One of the elements of the agreement is certainly the rental fee clause. For a legal entity, it represents an expense that is entered in the business records and recognized in the tax balance when calculating taxable profit. For a natural person, the amount of rent is income that is taxed in accordance with the Individual Income Tax Law. Namely, Article 6 of the Law defines the income from renting out one’s own real estate as capital income. The tax rate is 20% with the recognition of standard costs in the amount of 25%, which means that the contracted rental fee is considered to be the net amount to be gross amount. The obtained gross rent is reduced by 25% of standard costs and this forms the basis on which the rate of 20% is applied.

The question is who calculates and pays the amount of tax based on the lease?
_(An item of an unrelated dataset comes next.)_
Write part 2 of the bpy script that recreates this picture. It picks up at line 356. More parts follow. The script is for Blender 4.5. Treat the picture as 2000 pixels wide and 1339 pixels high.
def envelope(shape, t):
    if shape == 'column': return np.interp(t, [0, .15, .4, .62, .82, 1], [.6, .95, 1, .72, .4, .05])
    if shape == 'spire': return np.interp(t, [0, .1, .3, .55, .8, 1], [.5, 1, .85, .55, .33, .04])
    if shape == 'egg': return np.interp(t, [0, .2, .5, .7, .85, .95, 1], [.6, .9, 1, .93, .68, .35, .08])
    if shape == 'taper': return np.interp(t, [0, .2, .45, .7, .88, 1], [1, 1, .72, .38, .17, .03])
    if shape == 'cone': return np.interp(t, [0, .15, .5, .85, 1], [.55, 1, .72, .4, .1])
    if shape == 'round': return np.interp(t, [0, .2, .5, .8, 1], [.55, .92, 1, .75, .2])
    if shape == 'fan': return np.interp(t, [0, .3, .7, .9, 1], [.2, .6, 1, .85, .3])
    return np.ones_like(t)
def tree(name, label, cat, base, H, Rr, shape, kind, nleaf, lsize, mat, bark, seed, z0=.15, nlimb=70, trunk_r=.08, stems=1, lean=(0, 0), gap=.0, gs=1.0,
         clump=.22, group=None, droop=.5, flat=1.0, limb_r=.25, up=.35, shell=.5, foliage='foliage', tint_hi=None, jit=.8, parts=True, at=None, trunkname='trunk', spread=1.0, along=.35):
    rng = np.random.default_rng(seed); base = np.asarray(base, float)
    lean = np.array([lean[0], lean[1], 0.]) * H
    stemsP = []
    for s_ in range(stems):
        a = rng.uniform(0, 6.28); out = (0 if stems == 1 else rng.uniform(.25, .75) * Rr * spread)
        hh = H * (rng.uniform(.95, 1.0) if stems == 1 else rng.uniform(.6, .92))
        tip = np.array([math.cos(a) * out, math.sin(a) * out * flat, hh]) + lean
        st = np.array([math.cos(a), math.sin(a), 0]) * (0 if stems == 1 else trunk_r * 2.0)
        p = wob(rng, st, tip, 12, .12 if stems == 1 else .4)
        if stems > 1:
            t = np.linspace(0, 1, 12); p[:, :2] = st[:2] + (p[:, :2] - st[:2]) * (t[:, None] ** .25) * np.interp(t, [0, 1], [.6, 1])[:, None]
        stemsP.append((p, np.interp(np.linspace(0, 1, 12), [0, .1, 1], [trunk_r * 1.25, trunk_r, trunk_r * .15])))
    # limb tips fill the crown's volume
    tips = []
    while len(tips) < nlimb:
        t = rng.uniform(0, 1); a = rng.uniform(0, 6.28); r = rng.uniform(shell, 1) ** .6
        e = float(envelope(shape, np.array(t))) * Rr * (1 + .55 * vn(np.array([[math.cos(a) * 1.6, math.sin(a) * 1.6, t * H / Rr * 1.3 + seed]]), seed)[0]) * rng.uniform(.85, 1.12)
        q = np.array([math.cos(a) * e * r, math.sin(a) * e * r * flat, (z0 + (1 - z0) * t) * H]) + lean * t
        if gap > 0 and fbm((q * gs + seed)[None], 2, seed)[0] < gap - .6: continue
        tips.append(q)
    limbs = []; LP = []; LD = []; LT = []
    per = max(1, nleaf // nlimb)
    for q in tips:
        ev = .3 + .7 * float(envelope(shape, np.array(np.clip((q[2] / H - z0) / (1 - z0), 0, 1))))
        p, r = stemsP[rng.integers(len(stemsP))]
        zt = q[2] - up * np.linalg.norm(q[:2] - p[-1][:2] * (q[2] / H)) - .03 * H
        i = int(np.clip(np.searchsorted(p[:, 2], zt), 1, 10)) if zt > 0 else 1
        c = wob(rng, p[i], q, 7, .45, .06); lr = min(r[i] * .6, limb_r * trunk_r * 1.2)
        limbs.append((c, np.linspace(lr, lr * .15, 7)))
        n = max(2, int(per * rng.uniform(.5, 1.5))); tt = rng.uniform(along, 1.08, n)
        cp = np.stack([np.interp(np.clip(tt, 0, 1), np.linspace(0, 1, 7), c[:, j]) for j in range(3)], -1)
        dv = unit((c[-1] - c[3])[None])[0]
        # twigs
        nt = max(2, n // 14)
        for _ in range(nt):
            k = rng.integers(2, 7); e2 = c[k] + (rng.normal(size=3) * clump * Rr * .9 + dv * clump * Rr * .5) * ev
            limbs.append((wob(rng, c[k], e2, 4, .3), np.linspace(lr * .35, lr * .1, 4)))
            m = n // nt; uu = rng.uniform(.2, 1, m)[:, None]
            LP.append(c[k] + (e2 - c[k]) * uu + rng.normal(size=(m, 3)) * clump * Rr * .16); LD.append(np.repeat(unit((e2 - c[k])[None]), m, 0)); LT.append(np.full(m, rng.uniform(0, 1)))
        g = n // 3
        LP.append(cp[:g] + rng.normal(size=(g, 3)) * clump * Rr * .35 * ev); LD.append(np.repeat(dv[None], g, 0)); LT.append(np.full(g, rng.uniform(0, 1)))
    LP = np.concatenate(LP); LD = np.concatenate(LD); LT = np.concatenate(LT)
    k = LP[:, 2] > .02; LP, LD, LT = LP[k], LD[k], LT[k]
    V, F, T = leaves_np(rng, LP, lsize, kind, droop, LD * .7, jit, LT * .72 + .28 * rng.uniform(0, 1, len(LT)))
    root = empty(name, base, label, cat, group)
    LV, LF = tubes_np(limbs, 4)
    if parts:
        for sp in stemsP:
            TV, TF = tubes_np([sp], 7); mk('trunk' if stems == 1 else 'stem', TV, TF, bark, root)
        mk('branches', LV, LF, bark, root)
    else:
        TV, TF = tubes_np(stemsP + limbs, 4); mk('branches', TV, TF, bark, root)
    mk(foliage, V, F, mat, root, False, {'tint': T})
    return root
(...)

Although the taxpayer is a natural person (because he has capital income), the calculation, registration and payment on behalf of a natural person is performed by a legal entity or an entrepreneur when paying the rent. Why is it so? The reason is that in the Republic of Serbia, the Individual Income Tax is characterized by direct taxes and is calculated and paid after deduction, ie. it is calculated and paid by the person who is the income payer to natural persons.

The actual costs that incurred during income acquisition can be accepted instead of the standard costs of 25% to the taxpayer of capital income (natural person who owns real estate), at the request of taxpayer with submitted evidence.

Real estate sublease is not taxed in the same way as the lease itself, because sublease is an income that differs from the capital income.

By the end of January each year, the legal entity or entrepreneur issues a certificate to the natural person on paid taxes and deductible contributions for the previous calendar year on the PPP-PO form, which is proof to the natural person of the reduction in calculating the annual individual income tax.